We get brief biographies of each member and we get to know them further the more they interact with each other and struggle to learn Hip Hop. Peggy, a 70-year-old woman who used to be a jitterbugger and is a former Miss Subway, who looks a good 20 years younger, says up front she wanted to be involved as soon as she heard about the auditions, but wasn't sure something for people of "that age" would suit her. Of course, she had to come to terms with the fact that she was "that age," she said laughing. We also get to know Deanna, 64, a legal secretary who's "outed" at her law firm when footage of her tryouts are shown on the nightly news. Betsey / Betty is a hilarious kindergarten teacher who's never before done anything very risqué — like dancing! She adopts a dancer alter ego, whom she names Betty, who ends up being one of the best dancers on the team.

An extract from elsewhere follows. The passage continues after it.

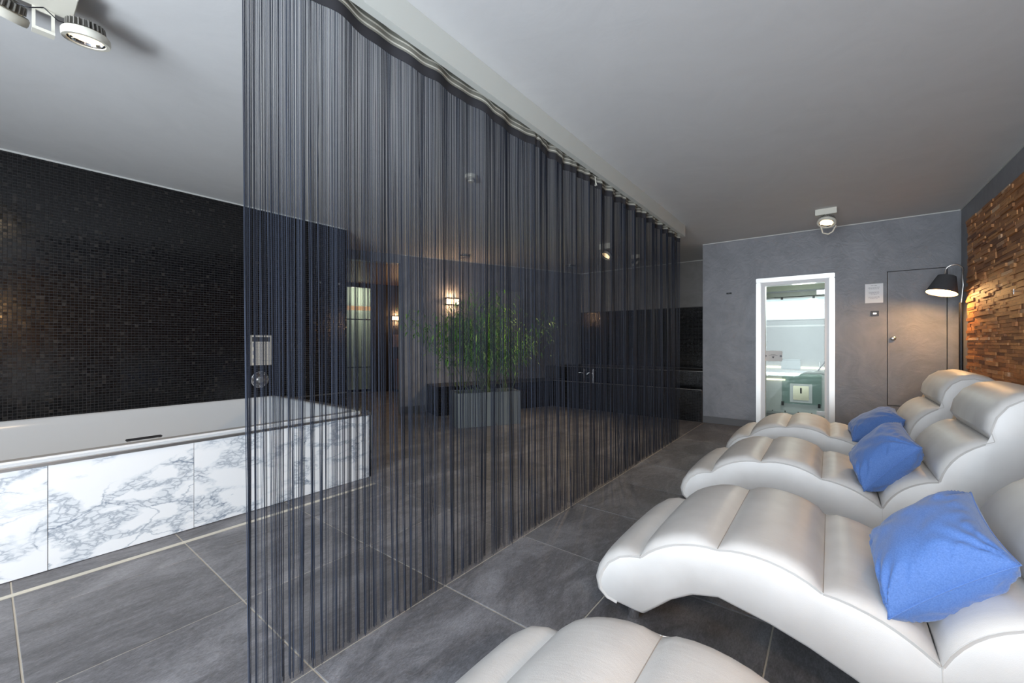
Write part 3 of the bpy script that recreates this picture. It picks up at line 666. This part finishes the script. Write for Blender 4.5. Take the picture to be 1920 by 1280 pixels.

Many of the team members, like Marla's grandmother, danced socially when they were younger, like Joe, 62, who entered the competition on a dare by his sons. Marla and Trixia admit he doesn't have the greatest sense of rhythm, but he's the only man who tried out, and they need a man, so he makes the team. Joe danced Swing in his day, and we see him and his wife having fun swinging in their living room. They're really quite good. Claire, 61, a lifelong student of dance, is a competitive amateur ballroom dancer, and we are taken inside her studio where she rehearses a routine with her teacher and professional competitor. (In the interests of full disclosure, Claire is an acquaintance of mine and she attends my former studio). We also see Janice, 72, a member of a senior tap dancing team, at her tap rehearsals, and meet Fanny, 81, the second oldest member of the team, who used to "do the boogie-woogie" in her younger days.

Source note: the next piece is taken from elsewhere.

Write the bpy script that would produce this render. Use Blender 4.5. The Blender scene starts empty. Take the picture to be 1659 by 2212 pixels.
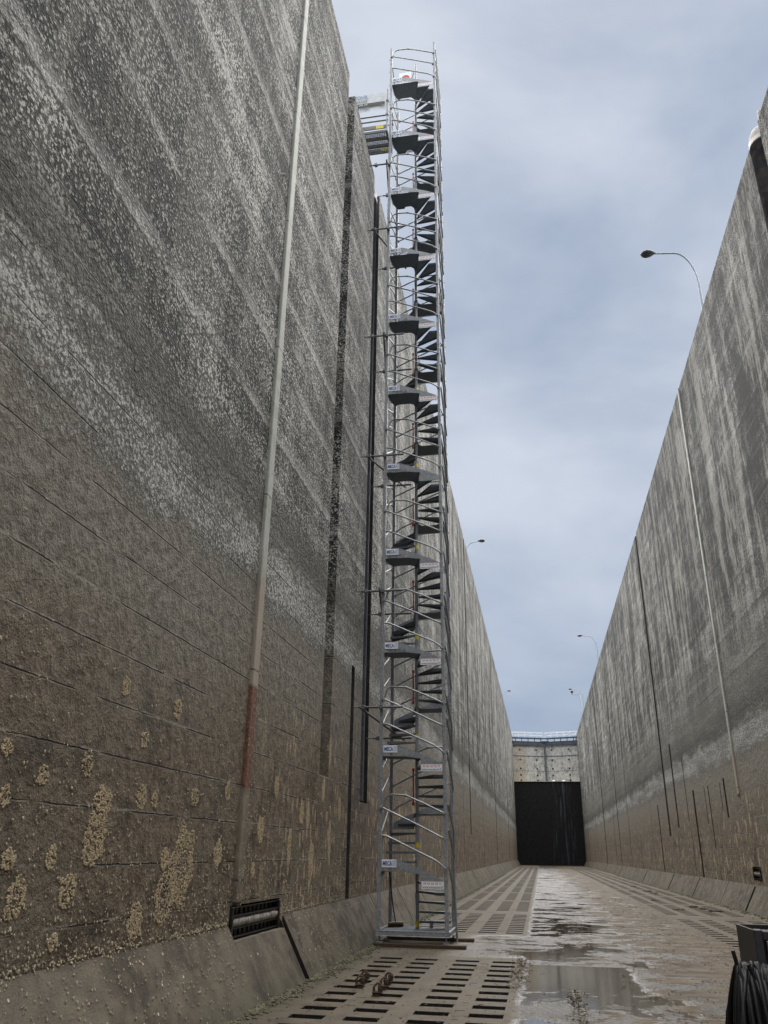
import bpy, bmesh, math, random
from mathutils import Vector, Matrix, noise as mnoise
R = math.radians
scene = bpy.context.scene
col = scene.collection

# ------------------------------------------------------------------ camera
cam_d = bpy.data.cameras.new("camera")
cam = bpy.data.objects.new("camera", cam_d); col.objects.link(cam)
cam_d.sensor_fit = 'VERTICAL'; cam_d.sensor_height = 36.0
cam_d.lens = 36.0 * 1729.5 / 2212.0
cam_d.clip_start = 0.05; cam_d.clip_end = 2000
ROT = ((0.98399744, 0.05681231, 0.16888282),
       (0.17764053, -0.3866627, -0.90495072),
       (0.01388834, 0.92046962, -0.39056727))
m = Matrix(ROT).to_4x4(); m.translation = (0, 0, 1.65)
cam.matrix_world = m
scene.camera = cam

# ------------------------------------------------------------------ sky, sun, exposure
SUN_EL, SUN_AZ = R(72), R(8)
w = bpy.data.worlds.new("World"); scene.world = w; w.use_nodes = True
nt = w.node_tree; nt.nodes.clear()
out = nt.nodes.new('ShaderNodeOutputWorld'); bg = nt.nodes.new('ShaderNodeBackground')
sky = nt.nodes.new('ShaderNodeTexSky'); sky.sky_type = 'NISHITA'; sky.sun_disc = False
sky.sun_elevation = SUN_EL; sky.sun_rotation = SUN_AZ; sky.air_density = 1.0; sky.dust_density = 2.0
tc = nt.nodes.new('ShaderNodeTexCoord')
mp = nt.nodes.new('ShaderNodeMapping'); mp.inputs['Scale'].default_value = (1.0, 1.0, 1.6)
nz = nt.nodes.new('ShaderNodeTexNoise'); nz.inputs['Scale'].default_value = 2.3
nz.inputs['Detail'].default_value = 7; nz.inputs['Roughness'].default_value = .5; nz.inputs['Distortion'].default_value = .25
nt.links.new(tc.outputs['Generated'], mp.inputs['Vector']); nt.links.new(mp.outputs[0], nz.inputs['Vector'])
cr = nt.nodes.new('ShaderNodeValToRGB')
cr.color_ramp.elements[0].position = .38; cr.color_ramp.elements[0].color = (3.15, 3.85, 5.05, 1)
cr.color_ramp.elements[1].position = .62; cr.color_ramp.elements[1].color = (5.75, 6.25, 7.15, 1)
nt.links.new(nz.outputs['Fac'], cr.inputs['Fac'])
mx = nt.nodes.new('ShaderNodeMixRGB'); mx.inputs[0].default_value = .93
nt.links.new(sky.outputs[0], mx.inputs[1]); nt.links.new(cr.outputs[0], mx.inputs[2])
nt.links.new(mx.outputs[0], bg.inputs['Color']); bg.inputs['Strength'].default_value = .042
nt.links.new(bg.outputs[0], out.inputs[0])

sun_d = bpy.data.lights.new("overcast_sun", 'SUN'); sun_d.energy = 5.0; sun_d.angle = R(110); sun_d.color = (1, .97, .93)
sun = bpy.data.objects.new("overcast_sun", sun_d); col.objects.link(sun)
sd = Vector((math.sin(SUN_AZ) * math.cos(SUN_EL), math.cos(SUN_AZ) * math.cos(SUN_EL), math.sin(SUN_EL)))
sun.rotation_euler = sd.to_track_quat('Z', 'Y').to_euler()
sun.location = (0, 0, 60)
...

One of the most poignant parts of the film is when we are taken into Fanny's house. She shows us some of her pictures of when she was young, and very beautiful, with her family, World War II survivors. As she plays piano she talks of hiding in the woods (she is Asian and it's never made clear exactly where she's from) with her family during the Japanese invasion of her country. She speaks of these horribly hard times with laughter and distance and you realize how much she's been through; that she's not just a silly ole geezer looking a bit goofy trying to do a young urban hipster dance; that she was young once too and because of her age has so much knowledge, so many more powerful stories to tell than those contemporary urban hipsters. You begin to realize how our society de-values the wisdom that comes with age, placing greater importance on the attractiveness and sexiness of youth.

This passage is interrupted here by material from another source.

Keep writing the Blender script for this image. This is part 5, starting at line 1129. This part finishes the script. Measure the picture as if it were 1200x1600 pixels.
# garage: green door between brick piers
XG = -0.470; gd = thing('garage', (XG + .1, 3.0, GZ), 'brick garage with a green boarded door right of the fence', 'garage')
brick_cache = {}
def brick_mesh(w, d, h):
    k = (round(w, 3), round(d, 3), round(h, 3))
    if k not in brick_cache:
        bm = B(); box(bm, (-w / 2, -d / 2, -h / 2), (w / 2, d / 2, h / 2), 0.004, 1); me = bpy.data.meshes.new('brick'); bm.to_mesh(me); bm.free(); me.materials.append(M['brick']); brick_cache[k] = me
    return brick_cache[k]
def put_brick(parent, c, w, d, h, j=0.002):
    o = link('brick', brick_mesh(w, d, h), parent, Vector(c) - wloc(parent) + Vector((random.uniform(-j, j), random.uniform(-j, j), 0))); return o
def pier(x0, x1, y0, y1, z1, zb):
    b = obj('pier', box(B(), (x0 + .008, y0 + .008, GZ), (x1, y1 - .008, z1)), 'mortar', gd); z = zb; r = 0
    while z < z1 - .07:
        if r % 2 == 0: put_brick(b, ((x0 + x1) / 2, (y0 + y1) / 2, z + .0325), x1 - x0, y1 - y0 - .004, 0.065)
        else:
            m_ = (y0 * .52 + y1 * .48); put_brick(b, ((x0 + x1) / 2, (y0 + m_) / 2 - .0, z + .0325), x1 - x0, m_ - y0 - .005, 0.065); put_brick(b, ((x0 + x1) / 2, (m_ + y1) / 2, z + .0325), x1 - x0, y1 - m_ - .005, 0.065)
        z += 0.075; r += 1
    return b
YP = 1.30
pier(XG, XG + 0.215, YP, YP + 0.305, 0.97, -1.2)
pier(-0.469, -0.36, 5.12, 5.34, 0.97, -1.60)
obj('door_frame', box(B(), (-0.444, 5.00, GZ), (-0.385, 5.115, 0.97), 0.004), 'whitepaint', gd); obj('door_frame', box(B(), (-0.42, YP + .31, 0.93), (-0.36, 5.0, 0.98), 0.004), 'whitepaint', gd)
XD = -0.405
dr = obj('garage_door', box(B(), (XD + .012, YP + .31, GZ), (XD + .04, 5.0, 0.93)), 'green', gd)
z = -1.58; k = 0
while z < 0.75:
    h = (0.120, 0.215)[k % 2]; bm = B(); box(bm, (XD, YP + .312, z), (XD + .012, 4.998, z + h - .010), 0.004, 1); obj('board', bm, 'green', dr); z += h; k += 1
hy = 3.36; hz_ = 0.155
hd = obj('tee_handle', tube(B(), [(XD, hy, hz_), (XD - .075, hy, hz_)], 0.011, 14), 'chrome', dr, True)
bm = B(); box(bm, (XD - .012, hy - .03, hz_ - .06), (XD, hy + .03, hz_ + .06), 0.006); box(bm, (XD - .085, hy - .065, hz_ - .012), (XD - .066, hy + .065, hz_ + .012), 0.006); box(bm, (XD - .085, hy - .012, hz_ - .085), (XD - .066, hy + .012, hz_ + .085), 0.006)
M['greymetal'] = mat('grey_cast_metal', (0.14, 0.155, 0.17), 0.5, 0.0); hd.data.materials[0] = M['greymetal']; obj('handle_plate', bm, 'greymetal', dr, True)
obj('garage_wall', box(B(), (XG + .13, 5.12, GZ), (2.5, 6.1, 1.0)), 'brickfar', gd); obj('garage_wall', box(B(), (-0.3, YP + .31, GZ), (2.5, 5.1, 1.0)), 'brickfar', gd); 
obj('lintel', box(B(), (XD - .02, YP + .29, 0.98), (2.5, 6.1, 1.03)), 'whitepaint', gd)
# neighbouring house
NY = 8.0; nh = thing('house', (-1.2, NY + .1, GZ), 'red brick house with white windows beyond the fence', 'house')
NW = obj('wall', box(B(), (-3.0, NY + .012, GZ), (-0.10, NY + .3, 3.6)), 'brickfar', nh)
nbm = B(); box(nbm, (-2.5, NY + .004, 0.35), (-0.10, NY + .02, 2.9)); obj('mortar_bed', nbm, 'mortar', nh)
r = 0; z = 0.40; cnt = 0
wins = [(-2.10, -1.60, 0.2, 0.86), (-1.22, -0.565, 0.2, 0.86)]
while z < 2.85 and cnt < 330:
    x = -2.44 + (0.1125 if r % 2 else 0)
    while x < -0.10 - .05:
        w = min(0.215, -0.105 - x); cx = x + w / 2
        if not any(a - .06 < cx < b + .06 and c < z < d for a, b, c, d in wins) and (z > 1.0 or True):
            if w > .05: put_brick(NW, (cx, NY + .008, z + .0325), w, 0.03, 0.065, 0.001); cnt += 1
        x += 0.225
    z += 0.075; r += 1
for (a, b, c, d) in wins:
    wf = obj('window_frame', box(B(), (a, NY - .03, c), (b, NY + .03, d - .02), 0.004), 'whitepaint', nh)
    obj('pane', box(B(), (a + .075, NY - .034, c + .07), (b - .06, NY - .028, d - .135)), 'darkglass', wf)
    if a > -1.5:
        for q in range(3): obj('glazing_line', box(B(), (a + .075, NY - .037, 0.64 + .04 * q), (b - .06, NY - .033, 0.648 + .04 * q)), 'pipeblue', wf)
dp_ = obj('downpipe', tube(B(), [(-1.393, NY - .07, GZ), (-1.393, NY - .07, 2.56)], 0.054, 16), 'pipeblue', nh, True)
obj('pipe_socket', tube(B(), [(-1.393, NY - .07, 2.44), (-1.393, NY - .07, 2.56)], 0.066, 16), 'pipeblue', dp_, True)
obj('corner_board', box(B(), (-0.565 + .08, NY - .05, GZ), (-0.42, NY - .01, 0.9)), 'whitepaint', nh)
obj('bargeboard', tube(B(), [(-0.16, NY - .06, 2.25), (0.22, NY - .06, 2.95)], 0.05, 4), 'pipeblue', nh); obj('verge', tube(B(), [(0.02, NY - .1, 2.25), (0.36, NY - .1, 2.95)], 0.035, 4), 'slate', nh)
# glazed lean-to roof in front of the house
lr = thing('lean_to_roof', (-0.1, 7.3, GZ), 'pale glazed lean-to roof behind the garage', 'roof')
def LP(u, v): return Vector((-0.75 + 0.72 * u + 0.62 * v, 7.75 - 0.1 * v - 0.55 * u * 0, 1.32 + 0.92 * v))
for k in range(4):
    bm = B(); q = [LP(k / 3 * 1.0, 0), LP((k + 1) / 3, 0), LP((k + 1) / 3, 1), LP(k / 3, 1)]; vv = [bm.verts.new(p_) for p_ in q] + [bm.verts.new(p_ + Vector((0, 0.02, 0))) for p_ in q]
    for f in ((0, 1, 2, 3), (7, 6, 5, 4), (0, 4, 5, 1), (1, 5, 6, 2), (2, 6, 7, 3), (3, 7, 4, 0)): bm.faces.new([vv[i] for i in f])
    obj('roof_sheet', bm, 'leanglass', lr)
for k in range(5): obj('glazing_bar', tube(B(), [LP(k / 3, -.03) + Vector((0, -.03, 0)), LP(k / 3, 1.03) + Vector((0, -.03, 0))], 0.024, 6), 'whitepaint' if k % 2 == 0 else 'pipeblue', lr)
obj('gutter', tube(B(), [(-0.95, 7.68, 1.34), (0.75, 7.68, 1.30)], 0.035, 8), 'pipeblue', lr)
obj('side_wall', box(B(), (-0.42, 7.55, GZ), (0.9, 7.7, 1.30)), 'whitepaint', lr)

That is the real point of the film and I wish we would have seen more of everyone's life, not only Fanny's. We see each team member now, her hobbies, job, and family, but we don't see much of her life story, how she's gotten here and where she came from. Still, it's a lovely film that's very life-affirming and makes you realize what is really important. The filmmaker, Dori Berinstein, gave a short talk afterward, and she said she expects the film to come out soon on DVD. Definitely worth watching.